**Exercise goal:**
Extract the data exactly, missing nothing.
=-=-=-=-=
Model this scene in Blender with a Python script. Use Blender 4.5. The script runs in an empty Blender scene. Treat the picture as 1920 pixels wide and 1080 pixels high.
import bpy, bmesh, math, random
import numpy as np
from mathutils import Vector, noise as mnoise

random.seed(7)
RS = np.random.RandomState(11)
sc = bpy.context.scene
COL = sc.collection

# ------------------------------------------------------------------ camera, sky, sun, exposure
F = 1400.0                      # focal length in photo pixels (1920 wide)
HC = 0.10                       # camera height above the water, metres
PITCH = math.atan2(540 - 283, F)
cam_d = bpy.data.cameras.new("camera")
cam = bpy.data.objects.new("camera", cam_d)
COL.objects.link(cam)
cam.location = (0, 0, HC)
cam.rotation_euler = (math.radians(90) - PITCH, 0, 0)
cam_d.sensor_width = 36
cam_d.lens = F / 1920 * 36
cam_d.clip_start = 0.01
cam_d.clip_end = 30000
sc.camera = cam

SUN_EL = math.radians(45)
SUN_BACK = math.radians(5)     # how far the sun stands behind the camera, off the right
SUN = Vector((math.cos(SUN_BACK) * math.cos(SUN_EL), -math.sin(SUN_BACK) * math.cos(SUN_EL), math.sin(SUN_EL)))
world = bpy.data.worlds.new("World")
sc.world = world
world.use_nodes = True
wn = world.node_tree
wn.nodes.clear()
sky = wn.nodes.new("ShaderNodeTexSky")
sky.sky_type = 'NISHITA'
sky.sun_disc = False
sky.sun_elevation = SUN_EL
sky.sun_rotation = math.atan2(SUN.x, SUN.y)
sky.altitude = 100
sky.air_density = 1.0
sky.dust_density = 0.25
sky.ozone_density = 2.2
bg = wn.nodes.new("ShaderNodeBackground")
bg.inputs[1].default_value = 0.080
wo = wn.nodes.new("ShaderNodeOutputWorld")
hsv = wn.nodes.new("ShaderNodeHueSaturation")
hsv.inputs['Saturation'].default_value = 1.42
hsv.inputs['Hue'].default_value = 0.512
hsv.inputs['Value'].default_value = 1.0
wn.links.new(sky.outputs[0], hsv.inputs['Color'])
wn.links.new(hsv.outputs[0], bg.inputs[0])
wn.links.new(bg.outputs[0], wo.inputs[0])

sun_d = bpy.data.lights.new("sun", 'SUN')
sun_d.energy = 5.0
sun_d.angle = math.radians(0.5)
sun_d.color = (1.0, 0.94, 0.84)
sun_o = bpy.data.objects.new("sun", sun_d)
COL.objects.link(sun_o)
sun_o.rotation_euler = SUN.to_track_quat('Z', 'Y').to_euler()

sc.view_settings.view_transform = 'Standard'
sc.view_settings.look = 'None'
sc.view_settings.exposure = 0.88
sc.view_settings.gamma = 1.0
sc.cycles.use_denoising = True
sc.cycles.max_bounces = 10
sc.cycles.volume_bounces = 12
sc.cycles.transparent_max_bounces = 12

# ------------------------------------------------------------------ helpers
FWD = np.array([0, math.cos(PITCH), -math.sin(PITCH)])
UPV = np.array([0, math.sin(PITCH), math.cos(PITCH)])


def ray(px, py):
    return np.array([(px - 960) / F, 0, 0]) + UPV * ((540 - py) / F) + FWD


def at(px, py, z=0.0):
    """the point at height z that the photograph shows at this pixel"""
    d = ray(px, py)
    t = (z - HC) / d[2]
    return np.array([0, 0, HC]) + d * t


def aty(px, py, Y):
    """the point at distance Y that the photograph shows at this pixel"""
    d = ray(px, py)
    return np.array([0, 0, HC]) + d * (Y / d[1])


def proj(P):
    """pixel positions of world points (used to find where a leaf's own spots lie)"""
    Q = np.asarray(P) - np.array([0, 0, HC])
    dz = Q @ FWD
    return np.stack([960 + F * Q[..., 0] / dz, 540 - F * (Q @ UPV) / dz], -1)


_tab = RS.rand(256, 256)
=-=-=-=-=
**Answer for the task:**
Model this scene in Blender with a Python script. Use Blender 4.5. The script runs in an empty Blender scene. Treat the picture as 1920 pixels wide and 1080 pixels high.
import bpy, bmesh, math, random
import numpy as np
from mathutils import Vector, noise as mnoise

random.seed(7)
RS = np.random.RandomState(11)
sc = bpy.context.scene
COL = sc.collection

# ------------------------------------------------------------------ camera, sky, sun, exposure
F = 1400.0                      # focal length in photo pixels (1920 wide)
HC = 0.10                       # camera height above the water, metres
PITCH = math.atan2(540 - 283, F)
cam_d = bpy.data.cameras.new("camera")
cam = bpy.data.objects.new("camera", cam_d)
COL.objects.link(cam)
cam.location = (0, 0, HC)
cam.rotation_euler = (math.radians(90) - PITCH, 0, 0)
cam_d.sensor_width = 36
cam_d.lens = F / 1920 * 36
cam_d.clip_start = 0.01
cam_d.clip_end = 30000
sc.camera = cam

SUN_EL = math.radians(45)
SUN_BACK = math.radians(5)     # how far the sun stands behind the camera, off the right
SUN = Vector((math.cos(SUN_BACK) * math.cos(SUN_EL), -math.sin(SUN_BACK) * math.cos(SUN_EL), math.sin(SUN_EL)))
world = bpy.data.worlds.new("World")
sc.world = world
world.use_nodes = True
wn = world.node_tree
wn.nodes.clear()
sky = wn.nodes.new("ShaderNodeTexSky")
sky.sky_type = 'NISHITA'
sky.sun_disc = False
sky.sun_elevation = SUN_EL
sky.sun_rotation = math.atan2(SUN.x, SUN.y)
sky.altitude = 100
sky.air_density = 1.0
sky.dust_density = 0.25
sky.ozone_density = 2.2
bg = wn.nodes.new("ShaderNodeBackground")
bg.inputs[1].default_value = 0.080
wo = wn.nodes.new("ShaderNodeOutputWorld")
hsv = wn.nodes.new("ShaderNodeHueSaturation")
hsv.inputs['Saturation'].default_value = 1.42
hsv.inputs['Hue'].default_value = 0.512
hsv.inputs['Value'].default_value = 1.0
wn.links.new(sky.outputs[0], hsv.inputs['Color'])
wn.links.new(hsv.outputs[0], bg.inputs[0])
wn.links.new(bg.outputs[0], wo.inputs[0])

sun_d = bpy.data.lights.new("sun", 'SUN')
sun_d.energy = 5.0
sun_d.angle = math.radians(0.5)
sun_d.color = (1.0, 0.94, 0.84)
sun_o = bpy.data.objects.new("sun", sun_d)
COL.objects.link(sun_o)
sun_o.rotation_euler = SUN.to_track_quat('Z', 'Y').to_euler()

sc.view_settings.view_transform = 'Standard'
sc.view_settings.look = 'None'
sc.view_settings.exposure = 0.88
sc.view_settings.gamma = 1.0
sc.cycles.use_denoising = True
sc.cycles.max_bounces = 10
sc.cycles.volume_bounces = 12
sc.cycles.transparent_max_bounces = 12

# ------------------------------------------------------------------ helpers
FWD = np.array([0, math.cos(PITCH), -math.sin(PITCH)])
UPV = np.array([0, math.sin(PITCH), math.cos(PITCH)])


def ray(px, py):
    return np.array([(px - 960) / F, 0, 0]) + UPV * ((540 - py) / F) + FWD


def at(px, py, z=0.0):
    """the point at height z that the photograph shows at this pixel"""
    d = ray(px, py)
    t = (z - HC) / d[2]
    return np.array([0, 0, HC]) + d * t


def aty(px, py, Y):
    """the point at distance Y that the photograph shows at this pixel"""
    d = ray(px, py)
    return np.array([0, 0, HC]) + d * (Y / d[1])


def proj(P):
    """pixel positions of world points (used to find where a leaf's own spots lie)"""
    Q = np.asarray(P) - np.array([0, 0, HC])
    dz = Q @ FWD
    return np.stack([960 + F * Q[..., 0] / dz, 540 - F * (Q @ UPV) / dz], -1)


_tab = RS.rand(256, 256)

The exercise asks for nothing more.